Unlike the squirrelly genre-bender that was the director’s last feature, “Climate of the Hunter,” conceptually near-random “Agnes” does not find its own singular terms to work within. Viewers lured in by the horror-movie marketing will be particularly irked by this bait-and-switch oddity, which Magnet releases to limited U.S. theaters and VOD on Dec. 10.

When a young nun suddenly begins ranting obscenities in a “demonic” voice at a Carmelite convent, the bishop informs Father Donaghue (Ben Hall) that he must attend to the situation. He’s been trained for such possession cases but is most reluctant to go, as he doesn’t “really believe in this medieval woo-woo” anymore, assuming instead that the woman is simply acting out a delusional fantasy. Nonetheless, he grudgingly consents, taking along as assistant the much less jaded recent seminary graduate Benjamin (Jake Horowitz). The latter is shocked to learn his erstwhile mentor got the assignment largely so the diocese could get rid of him — he’s been accused of sexual misconduct and has not denied it.

Father D.’s caustic attitude and the fat-cat caricaturing of his superiors suggests “Agnes” will be less a horror film than a sendup. That notion is furthered by the depiction of the convent, where variously bitchy and lecherous sisters seem to inhabit a mashup of “Nunsense” and “The Little Hours.” Yet the plight of the title character (Hayley McFarland) is presented pretty straightforwardly: She’s an apparent innocent whom some evil spirit has turned into a foulmouthed, violent gremlin. When Donaghue’s nose is nearly bitten off in one encounter, he calls for backup in the form of excommunicated celebrity exorcist Henry Black (Chris Browning). But that attempted intervention doesn’t go well either.

Roughly at the film’s midpoint, this in-progress crisis is abandoned — its resolution never related — and we leap forward to its aftermath. Now the focus is on Mary (Molly C. Quinn), a novice nun who was Agnes’ friend, and who’s since abandoned the vocation. She’s making an awkward reentry to secular life, working a crap big-box-store job for a creepy boss (Chris Sullivan), living in a dinky apartment with an equally untrustworthy landlord. She is visited by people from her old life (including Benjamin), who encourage a return to the fold. But she’s lost the requisite faith. Oddly, the only thing that seems to comfort her is the company of a stand-up comic (Sean Gunn as Paul Satchimo) she pursues after wandering into his gig.

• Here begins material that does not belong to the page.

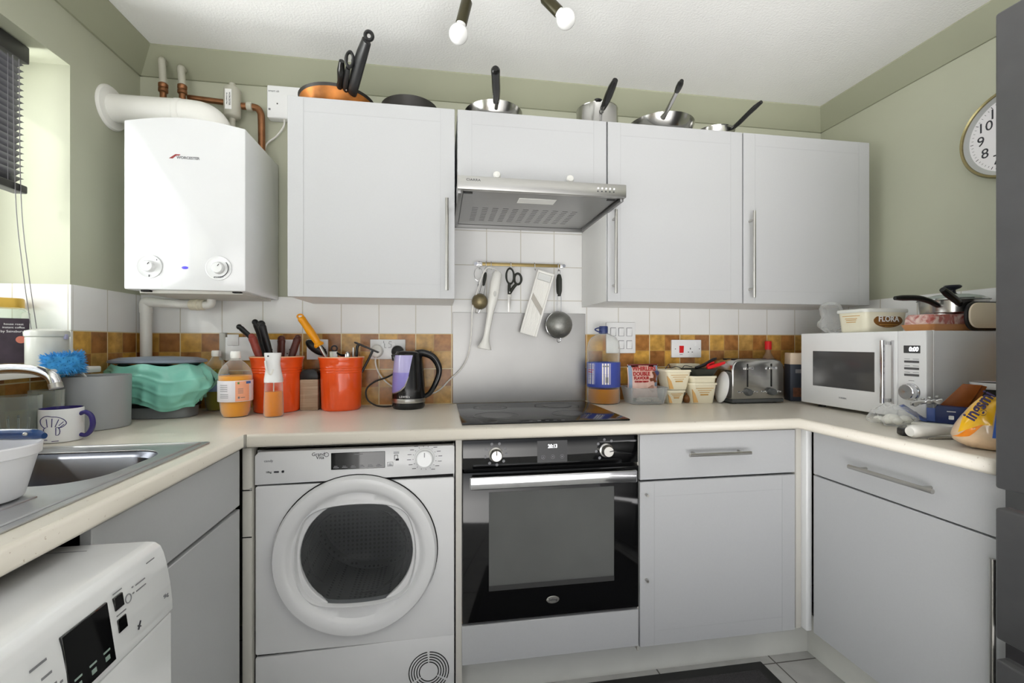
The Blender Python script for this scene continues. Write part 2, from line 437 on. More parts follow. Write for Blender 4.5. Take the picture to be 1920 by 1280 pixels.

For all Mary’s (and the Father Karras-like Donaghue’s) verbalized doubt, it’s difficult to suss whether “Agnes” takes religious belief seriously at all — let alone if it thinks demonic possession is an actual thing. Quinn is convincing as a person spiritually adrift, but the movie doesn’t make enough of the disillusioning secret she carries, and undercuts all of the above with the in-jokey character of the unfunny comedian. Using the veteran priest’s apparent pederasty as a kind of throwaway gag further muddies the waters here. Whatever Reece and sometime collaborator John Selvidge’s script is aiming for, it ultimately finds no particular point that makes sense of its wayward peculiarities for the viewer — or even makes their disharmony seem a deliberate provocation.

Having made a remarkable 20 features just in the past decade, the director has by now honed an impressive dexterity with modest resources. Samuel Calvin’s widescreen photography, Nicholas Poss’ diverse original score and the assured (if sometimes tonally clashing) performances are all a cut above for a regional indie. But quirkiness as an end in itself can be treacherous, and not every left-field idea merits realization. Despite a polished surface, “Agnes” winds up feeling like an ungainly home craft project that maybe should have been taken apart and reshaped into some entirely different, more purposefully cohesive form.